Here are few recommendations (adapted from the same paper) for countries with low product sophistication to escape “low-product trap” :

  • Many of the products exported by these countries are nature-made and subject to decreasing returns. Only industrialization can create an effective agricultural sector. None of these countries will ever get rich without an industrial and an advanced service sector.
  • In the traditional trap literature (à la Nelson and Myrdal) there were two ways to escape from the low-level equilibrium trap. First, per capita income must be raised, in one go, to the point where the trap would not force income per capita down again to the subsistence level. Second, the growth rate of population must decline (e.g., reduction in the birth rate or emigration), and/or that of national income increase (e.g., through technical progress or capital from abroad).Industrialization greatly increases a country’s ability to sustain a large population.
  • To a certain extent and under this view, some of these countries may need a “big push,” that is, a planned large-scale expansion of a wide range of economic activities and achieve a “critical minimum effort” (investment requirements to raise per capita income to the level beyond which the further growth of per capita income will not be associated with income-depressing forces exceeding income raising forces).
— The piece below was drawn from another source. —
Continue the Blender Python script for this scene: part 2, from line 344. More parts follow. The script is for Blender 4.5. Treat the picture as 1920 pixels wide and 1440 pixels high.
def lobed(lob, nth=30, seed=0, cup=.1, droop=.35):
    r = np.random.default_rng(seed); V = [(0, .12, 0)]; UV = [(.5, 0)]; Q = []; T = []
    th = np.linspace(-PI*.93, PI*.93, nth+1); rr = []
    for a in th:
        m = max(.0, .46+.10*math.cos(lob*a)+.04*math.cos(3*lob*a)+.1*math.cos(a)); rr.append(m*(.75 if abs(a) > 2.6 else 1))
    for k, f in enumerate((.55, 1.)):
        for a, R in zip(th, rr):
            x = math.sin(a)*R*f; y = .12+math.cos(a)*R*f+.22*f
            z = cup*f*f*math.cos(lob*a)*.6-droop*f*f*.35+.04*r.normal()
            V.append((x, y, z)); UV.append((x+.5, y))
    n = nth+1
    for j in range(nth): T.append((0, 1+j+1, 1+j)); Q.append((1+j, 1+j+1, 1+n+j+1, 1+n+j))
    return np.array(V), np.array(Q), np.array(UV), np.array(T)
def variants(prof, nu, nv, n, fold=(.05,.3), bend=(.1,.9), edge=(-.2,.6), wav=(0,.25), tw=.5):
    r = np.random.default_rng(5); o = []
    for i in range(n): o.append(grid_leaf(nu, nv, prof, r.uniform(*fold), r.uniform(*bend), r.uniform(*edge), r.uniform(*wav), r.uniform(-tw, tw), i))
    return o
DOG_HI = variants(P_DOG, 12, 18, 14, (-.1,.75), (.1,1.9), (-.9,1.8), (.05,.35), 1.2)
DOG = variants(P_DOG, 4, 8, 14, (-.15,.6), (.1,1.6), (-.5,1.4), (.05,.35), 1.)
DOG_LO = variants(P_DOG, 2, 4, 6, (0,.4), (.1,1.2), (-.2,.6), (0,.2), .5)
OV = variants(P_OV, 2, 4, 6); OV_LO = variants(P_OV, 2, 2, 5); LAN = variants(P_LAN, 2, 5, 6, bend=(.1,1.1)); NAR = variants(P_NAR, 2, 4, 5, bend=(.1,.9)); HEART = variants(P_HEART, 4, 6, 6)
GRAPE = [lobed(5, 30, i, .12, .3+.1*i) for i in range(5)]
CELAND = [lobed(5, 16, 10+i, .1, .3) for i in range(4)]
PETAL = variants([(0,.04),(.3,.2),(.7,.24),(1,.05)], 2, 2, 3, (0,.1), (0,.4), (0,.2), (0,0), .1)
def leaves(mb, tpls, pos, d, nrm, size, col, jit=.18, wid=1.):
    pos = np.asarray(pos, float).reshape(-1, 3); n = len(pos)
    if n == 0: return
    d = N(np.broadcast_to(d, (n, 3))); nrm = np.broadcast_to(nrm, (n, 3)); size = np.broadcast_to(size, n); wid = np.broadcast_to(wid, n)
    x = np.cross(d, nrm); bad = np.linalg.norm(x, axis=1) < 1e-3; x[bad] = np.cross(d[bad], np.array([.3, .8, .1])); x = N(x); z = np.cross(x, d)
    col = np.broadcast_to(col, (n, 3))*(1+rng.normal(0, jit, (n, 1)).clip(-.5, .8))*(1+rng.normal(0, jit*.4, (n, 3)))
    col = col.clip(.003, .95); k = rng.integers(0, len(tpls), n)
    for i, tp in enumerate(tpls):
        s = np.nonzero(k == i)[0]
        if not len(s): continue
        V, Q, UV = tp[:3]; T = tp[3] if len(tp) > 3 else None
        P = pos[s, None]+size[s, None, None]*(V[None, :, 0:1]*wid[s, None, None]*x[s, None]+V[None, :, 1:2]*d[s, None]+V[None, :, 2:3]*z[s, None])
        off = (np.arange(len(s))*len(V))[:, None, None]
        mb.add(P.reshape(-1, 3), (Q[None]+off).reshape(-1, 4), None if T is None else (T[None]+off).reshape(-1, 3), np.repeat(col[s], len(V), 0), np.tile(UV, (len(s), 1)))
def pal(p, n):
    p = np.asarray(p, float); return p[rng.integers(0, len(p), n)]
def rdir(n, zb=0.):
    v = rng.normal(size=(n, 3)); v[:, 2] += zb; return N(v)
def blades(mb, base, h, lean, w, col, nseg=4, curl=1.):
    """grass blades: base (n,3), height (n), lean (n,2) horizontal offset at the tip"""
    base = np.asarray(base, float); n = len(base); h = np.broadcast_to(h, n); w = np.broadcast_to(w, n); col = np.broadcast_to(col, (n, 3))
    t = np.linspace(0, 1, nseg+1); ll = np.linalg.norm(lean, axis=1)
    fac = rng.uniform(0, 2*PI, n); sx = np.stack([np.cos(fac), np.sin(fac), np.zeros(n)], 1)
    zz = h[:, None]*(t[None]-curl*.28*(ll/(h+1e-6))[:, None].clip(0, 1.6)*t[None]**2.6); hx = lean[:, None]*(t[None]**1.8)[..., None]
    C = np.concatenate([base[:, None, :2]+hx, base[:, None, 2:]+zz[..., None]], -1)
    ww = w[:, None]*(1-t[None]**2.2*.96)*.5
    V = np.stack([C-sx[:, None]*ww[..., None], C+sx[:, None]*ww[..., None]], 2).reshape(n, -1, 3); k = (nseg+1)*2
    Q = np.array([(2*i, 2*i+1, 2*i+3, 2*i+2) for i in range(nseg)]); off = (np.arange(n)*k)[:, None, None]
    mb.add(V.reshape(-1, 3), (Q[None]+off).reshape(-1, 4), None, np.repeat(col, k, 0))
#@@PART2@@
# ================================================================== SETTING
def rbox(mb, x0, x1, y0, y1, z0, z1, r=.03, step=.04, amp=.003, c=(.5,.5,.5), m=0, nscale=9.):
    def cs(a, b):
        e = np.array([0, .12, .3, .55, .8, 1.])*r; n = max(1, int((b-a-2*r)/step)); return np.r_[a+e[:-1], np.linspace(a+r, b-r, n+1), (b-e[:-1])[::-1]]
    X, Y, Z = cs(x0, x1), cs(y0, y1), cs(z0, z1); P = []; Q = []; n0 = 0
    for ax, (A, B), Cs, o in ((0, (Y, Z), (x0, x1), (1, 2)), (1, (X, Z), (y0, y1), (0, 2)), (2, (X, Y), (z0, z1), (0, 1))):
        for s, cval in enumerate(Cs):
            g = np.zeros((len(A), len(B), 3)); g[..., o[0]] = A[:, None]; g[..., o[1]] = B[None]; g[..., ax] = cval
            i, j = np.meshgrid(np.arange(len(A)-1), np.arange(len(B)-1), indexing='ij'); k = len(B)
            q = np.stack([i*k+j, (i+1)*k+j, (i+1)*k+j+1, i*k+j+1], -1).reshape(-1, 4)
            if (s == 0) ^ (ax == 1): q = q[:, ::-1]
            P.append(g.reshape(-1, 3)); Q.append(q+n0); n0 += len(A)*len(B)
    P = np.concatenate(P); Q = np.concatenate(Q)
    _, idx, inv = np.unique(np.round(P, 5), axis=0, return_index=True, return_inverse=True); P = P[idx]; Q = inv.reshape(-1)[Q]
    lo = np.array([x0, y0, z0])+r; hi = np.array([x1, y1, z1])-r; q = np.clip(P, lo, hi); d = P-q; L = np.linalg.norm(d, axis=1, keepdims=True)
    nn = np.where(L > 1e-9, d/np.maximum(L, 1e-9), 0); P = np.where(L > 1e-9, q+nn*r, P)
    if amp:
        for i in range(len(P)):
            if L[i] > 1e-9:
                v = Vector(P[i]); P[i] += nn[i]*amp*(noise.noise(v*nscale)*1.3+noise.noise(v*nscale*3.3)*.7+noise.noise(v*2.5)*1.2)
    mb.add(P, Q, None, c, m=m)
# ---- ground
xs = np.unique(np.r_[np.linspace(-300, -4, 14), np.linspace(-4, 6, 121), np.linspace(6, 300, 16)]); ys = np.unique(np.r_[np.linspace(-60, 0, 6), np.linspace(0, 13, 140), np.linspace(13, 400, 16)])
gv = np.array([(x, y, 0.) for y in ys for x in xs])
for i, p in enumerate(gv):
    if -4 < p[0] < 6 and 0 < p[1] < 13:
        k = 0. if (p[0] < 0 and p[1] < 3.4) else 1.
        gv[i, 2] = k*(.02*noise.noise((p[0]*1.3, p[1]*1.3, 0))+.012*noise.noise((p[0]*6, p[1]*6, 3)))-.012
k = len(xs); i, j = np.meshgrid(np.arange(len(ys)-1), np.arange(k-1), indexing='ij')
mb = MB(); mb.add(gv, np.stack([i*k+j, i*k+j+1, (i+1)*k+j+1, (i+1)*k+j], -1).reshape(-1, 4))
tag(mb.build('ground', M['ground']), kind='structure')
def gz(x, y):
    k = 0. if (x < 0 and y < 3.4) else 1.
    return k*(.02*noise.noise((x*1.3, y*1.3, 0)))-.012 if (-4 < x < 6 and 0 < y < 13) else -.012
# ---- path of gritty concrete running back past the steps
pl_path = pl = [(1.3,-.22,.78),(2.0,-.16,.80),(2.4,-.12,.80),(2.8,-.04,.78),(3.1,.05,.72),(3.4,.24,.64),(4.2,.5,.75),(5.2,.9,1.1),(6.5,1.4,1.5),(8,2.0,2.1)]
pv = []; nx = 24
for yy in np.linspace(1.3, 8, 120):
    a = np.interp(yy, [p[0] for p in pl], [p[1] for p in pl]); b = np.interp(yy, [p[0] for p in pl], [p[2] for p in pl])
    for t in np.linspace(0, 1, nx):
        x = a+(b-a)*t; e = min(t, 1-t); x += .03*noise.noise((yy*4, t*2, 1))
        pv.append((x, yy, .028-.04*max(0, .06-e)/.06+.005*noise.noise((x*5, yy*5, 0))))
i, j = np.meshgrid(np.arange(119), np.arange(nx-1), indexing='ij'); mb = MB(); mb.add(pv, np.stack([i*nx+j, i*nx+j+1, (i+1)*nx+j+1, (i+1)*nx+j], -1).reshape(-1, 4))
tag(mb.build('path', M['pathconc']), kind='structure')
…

  • The above will not be enough: simply “pumping money” will not help unless a critical mass in an increasing returns sector is created. These countries will need their governments to take “strategic bets” by getting directly involved in the development of new sectors (big leaps). This, however, will be difficult for many countries in this group, as, by definition, they lack the required capabilities. These capabilities are: (i) human and physical capital, the legal system, institutions, etc. that are needed to produce a product (hence, they are product-specific, not just a set of amorphous factor inputs); (ii) at the firm level, they are the “know-how” and working practices held collectively by the group of individuals comprising the firm; and (iii) the organizational abilities that provide the capacity to form, manage, and operate activities that involve large numbers of people.
  • For this reason, it is imperative that these countries focus their efforts on accumulating new capabilities. This will require: (i) human capital to acquire skills, technology, and knowledge (in many cases, basic management, accounting, and record keeping); (ii) a higher drive to diversify and to increase sophistication by embracing a realistic industrial vision; and (iii) improvement in organizational abilities (e.g., firm-level organization).